→ **Problem statement**: What is needed is the run of lines from the one containing "Reconstruct this image" through the one containing "o.rotation_euler = V(d).to_track_quat('-Z', 'Y').to_euler()", echoed exactly, with both ends kept and nothing added.

→ **Listed records**:

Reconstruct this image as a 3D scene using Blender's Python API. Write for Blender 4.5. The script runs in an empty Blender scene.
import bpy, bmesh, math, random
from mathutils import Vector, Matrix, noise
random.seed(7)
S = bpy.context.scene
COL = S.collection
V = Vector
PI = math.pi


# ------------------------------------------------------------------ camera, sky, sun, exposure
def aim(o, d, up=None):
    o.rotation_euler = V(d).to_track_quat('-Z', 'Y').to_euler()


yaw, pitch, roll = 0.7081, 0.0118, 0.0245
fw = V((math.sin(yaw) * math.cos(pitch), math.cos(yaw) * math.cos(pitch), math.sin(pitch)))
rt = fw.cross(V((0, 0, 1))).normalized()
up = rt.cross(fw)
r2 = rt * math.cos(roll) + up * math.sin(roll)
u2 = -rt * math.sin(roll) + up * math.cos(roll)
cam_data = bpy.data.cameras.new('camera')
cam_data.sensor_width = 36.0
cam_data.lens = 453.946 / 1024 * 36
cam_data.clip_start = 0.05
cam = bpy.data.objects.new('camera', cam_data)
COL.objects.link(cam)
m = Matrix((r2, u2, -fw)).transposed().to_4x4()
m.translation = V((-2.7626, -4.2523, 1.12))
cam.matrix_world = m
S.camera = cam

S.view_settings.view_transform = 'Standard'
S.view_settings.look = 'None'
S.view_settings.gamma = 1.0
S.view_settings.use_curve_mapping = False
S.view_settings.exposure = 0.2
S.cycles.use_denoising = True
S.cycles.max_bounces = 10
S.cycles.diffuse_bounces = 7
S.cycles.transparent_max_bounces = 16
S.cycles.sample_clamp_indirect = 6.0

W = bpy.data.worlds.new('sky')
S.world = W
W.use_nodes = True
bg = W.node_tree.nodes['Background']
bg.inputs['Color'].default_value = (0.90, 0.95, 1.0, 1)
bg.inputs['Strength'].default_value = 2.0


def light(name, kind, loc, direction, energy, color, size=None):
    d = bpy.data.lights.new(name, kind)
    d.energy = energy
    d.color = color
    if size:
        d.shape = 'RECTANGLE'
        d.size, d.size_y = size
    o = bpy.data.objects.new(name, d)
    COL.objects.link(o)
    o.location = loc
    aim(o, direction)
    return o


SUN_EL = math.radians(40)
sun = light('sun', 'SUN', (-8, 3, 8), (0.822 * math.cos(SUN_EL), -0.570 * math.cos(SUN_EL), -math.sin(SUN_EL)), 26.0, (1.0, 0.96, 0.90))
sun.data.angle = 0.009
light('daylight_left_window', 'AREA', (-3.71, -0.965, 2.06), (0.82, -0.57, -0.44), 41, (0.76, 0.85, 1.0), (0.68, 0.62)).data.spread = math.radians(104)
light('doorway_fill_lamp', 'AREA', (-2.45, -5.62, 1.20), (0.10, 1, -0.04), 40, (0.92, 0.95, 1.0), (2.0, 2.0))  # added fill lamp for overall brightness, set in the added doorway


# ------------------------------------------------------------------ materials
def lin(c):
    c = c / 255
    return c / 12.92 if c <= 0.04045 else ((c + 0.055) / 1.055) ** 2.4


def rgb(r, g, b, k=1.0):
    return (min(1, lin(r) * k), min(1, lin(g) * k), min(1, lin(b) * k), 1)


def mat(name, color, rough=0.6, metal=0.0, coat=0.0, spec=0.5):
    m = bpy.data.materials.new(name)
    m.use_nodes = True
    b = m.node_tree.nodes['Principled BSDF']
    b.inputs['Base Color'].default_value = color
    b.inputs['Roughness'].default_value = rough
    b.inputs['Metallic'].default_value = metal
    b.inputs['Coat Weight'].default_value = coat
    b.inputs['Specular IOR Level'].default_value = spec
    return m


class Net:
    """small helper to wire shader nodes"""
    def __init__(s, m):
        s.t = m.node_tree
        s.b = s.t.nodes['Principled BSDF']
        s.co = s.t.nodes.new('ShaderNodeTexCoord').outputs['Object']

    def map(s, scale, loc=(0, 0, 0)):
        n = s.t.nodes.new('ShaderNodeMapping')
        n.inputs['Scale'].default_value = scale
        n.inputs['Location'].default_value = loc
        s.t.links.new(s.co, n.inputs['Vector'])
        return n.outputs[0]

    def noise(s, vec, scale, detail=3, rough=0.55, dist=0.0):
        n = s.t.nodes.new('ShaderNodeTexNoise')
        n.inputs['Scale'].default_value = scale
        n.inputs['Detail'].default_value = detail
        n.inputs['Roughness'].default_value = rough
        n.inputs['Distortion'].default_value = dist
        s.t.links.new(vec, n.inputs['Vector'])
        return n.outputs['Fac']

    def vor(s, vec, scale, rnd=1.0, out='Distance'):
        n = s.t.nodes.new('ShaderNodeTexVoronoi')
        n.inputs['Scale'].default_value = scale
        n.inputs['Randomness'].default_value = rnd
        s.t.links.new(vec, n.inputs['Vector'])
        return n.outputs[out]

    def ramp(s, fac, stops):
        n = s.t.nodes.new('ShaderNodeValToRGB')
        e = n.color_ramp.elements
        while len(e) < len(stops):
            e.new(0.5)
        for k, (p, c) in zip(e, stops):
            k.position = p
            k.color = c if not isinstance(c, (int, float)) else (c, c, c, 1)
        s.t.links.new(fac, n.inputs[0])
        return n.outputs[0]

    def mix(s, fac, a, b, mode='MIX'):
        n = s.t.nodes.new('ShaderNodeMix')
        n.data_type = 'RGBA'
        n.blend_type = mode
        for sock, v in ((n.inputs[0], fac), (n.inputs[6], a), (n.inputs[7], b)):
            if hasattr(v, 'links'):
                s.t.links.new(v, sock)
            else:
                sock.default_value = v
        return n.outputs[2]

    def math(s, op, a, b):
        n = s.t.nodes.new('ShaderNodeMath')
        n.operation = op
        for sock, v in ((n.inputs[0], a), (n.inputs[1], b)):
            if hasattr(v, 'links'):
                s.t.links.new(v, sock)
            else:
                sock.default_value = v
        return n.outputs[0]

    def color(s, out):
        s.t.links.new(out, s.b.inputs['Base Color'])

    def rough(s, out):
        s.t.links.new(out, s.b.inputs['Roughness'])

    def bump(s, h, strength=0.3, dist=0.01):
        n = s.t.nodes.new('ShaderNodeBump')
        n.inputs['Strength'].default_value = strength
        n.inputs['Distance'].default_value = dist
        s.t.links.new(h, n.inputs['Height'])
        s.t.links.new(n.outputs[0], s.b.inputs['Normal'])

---

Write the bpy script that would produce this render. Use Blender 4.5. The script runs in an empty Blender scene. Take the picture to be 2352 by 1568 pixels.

...

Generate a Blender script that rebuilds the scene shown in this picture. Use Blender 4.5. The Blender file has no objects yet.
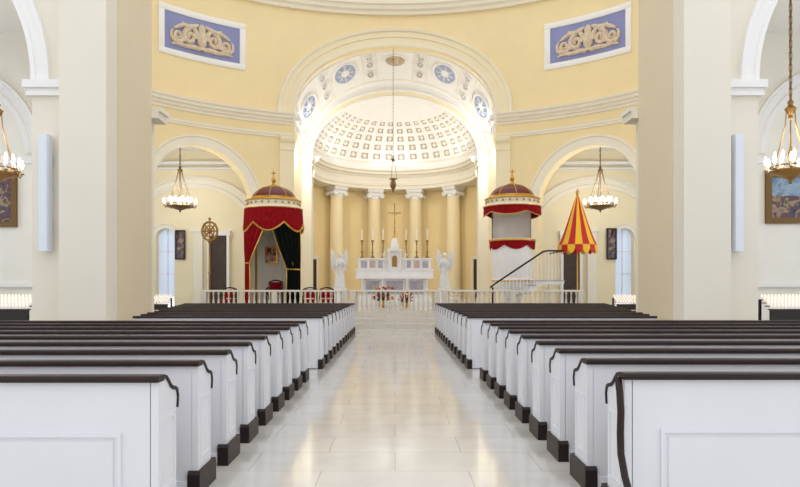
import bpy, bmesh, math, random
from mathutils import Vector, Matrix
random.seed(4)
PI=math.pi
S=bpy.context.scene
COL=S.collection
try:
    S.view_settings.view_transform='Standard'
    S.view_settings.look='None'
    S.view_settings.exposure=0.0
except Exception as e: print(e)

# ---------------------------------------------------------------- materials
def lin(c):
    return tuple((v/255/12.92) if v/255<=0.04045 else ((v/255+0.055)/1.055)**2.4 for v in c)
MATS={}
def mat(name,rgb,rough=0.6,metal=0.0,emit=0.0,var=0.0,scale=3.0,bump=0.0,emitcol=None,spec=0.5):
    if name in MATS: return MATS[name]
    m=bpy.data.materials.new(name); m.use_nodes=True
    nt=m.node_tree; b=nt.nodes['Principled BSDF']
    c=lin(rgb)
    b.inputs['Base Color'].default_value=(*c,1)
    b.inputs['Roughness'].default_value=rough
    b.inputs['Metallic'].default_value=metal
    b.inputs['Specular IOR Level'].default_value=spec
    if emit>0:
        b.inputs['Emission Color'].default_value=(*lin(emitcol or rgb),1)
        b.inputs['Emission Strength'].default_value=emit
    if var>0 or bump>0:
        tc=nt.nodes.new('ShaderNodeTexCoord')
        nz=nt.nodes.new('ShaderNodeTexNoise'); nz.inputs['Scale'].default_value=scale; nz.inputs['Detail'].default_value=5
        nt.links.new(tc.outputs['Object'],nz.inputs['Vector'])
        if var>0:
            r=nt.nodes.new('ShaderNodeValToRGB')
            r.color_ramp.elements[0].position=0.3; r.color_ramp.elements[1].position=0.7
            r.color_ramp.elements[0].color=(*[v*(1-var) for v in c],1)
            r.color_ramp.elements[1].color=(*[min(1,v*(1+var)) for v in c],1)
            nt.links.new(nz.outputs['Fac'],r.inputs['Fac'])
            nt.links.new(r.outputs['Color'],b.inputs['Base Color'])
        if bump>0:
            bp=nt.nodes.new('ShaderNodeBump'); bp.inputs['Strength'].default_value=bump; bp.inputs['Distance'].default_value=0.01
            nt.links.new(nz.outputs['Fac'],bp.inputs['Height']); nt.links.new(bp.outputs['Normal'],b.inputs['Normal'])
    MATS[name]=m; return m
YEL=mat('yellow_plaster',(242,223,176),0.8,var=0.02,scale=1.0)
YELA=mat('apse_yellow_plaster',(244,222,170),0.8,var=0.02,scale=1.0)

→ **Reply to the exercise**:
Reconstruct this image as a 3D scene using Blender's Python API. Write for Blender 4.5. The script runs in an empty Blender scene.
import bpy, bmesh, math, random
from mathutils import Vector, Matrix, noise
random.seed(7)
S = bpy.context.scene
COL = S.collection
V = Vector
PI = math.pi


# ------------------------------------------------------------------ camera, sky, sun, exposure
def aim(o, d, up=None):
    o.rotation_euler = V(d).to_track_quat('-Z', 'Y').to_euler()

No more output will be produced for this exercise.